Ben Sollee – The Orange Peel – Asheville, NC – June 23, 2011
I’m a sucker for a string section. I’m not going to lie.
Stringed instruments are, by nature, percussive. Obviously, they are if/when you pluck the strings (or hit them with hammers, as happens with a piano). They can also strike a certain vibration which feels like large thick nails on concrete, like something’s coming. That sawing vibration sends a creeping sensation into your gut, wraps a palm around your belly and squeezes. Hopping from that directly to the percussive staccato of a short-bowed string is possibly one of the most exciting musical experiences, to my ear. When a string section (or a single player) manages to do this quickly, in the rhythm of a blues tune or a swing, or even a honkytonk number, you’ve got to stand up and applaud. You’ve got to loose your feet and groove to that shit.
Throw in a smooth, soulful vocal and bam!
And so it is that Ben Sollee hit the Orange Peel last night, doing all those things.
First, though, there were seats set up, which was strange. The opening act – Thousands – seemed to call for sitting down (and dozing off with your feet stretched out on the chair in front of you), but there’s something about Sollee’s music which seems slighted by the presence of chairs. Even the slow, sad, quiet tunes – like the a cappella number with which he started – have a certain…body sway to them. By the time he broke into “How to See the Sun,” those standing were irretrievable. The joint was in his pocket.
One of the cool things about Sollee is that he’s worked with some of the finest musicians in this genre. Last night, for example, he had fiddler Casey Driessen (Bela Fleck, Tim O’Brien, the Duhks, etc.) come out for some tunes, to fiddle-battle with his touring fiddler Phoebe Hunt (The Belleville Outfit). Jonathan Scales (of the Jonathan Scales Fourchestra) sat in on steel drums for almost one-third of the set. All this in the same spirit as his most recent release – Inclusions – a disc about…well, inclusions. Community. It was fitting, then, that the show closed with “Only a Song.”
I wouldn’t make a sound if I wasn’t so angry.
I wouldn’t be running if there wasn’t so far to go.
I wouldn’t keep on if there wasn’t something worth keeping.
I want to believe that this mountain can be moved.
But this is only a song, it can’t change the world.
Near the last refrain, Sollee – backed by his regular band and both his guests – brought the instrumentation down and addressed the audience. “I’m not one of those people who believes music can change the world,” he said.
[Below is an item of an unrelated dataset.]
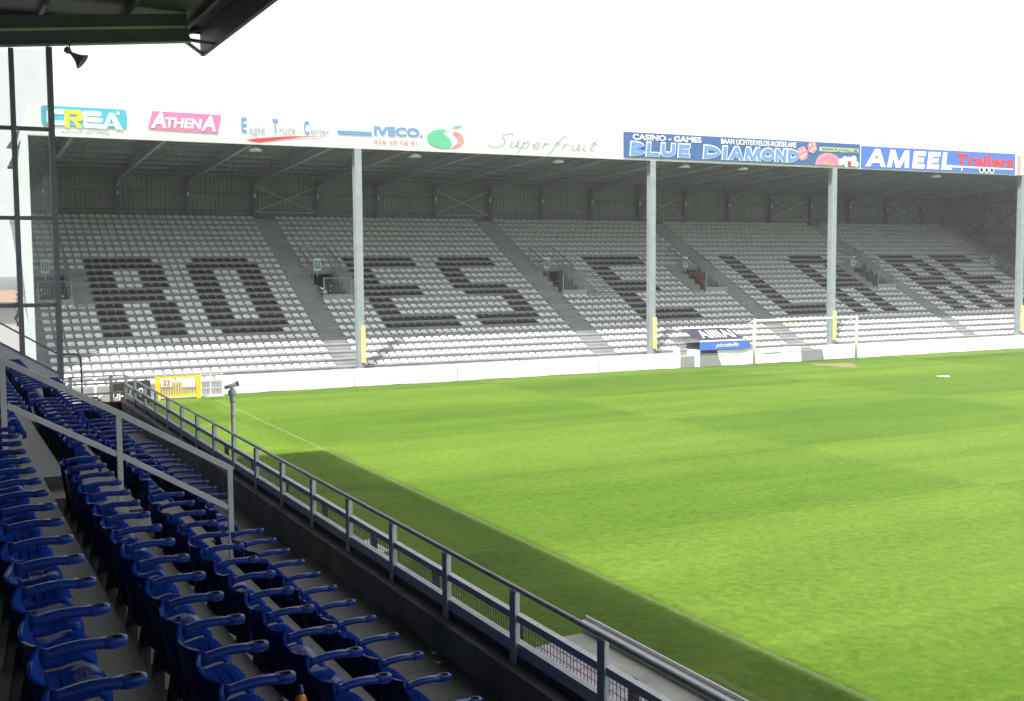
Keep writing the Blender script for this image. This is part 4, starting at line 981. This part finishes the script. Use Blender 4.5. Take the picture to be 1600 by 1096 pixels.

Someone in the audience called out “It can change people.” Sollee continued.
To paraphrase: music inspires people, but it’s up to those people to decide what to do with that inspiration. “So…it doesn’t make sense for us to keep singing this song to you,” he said. “Sing with us.” With that, everyone in the room got on their feet (who wasn’t standing already) and sang along.
Okay, so maybe it wasn’t the percussive rhythm of Sollee’s strings, exactly, which had grabbed most of the audience by the gut at that point and squeezed. But it’s safe to say by the end most folks had been grabbed.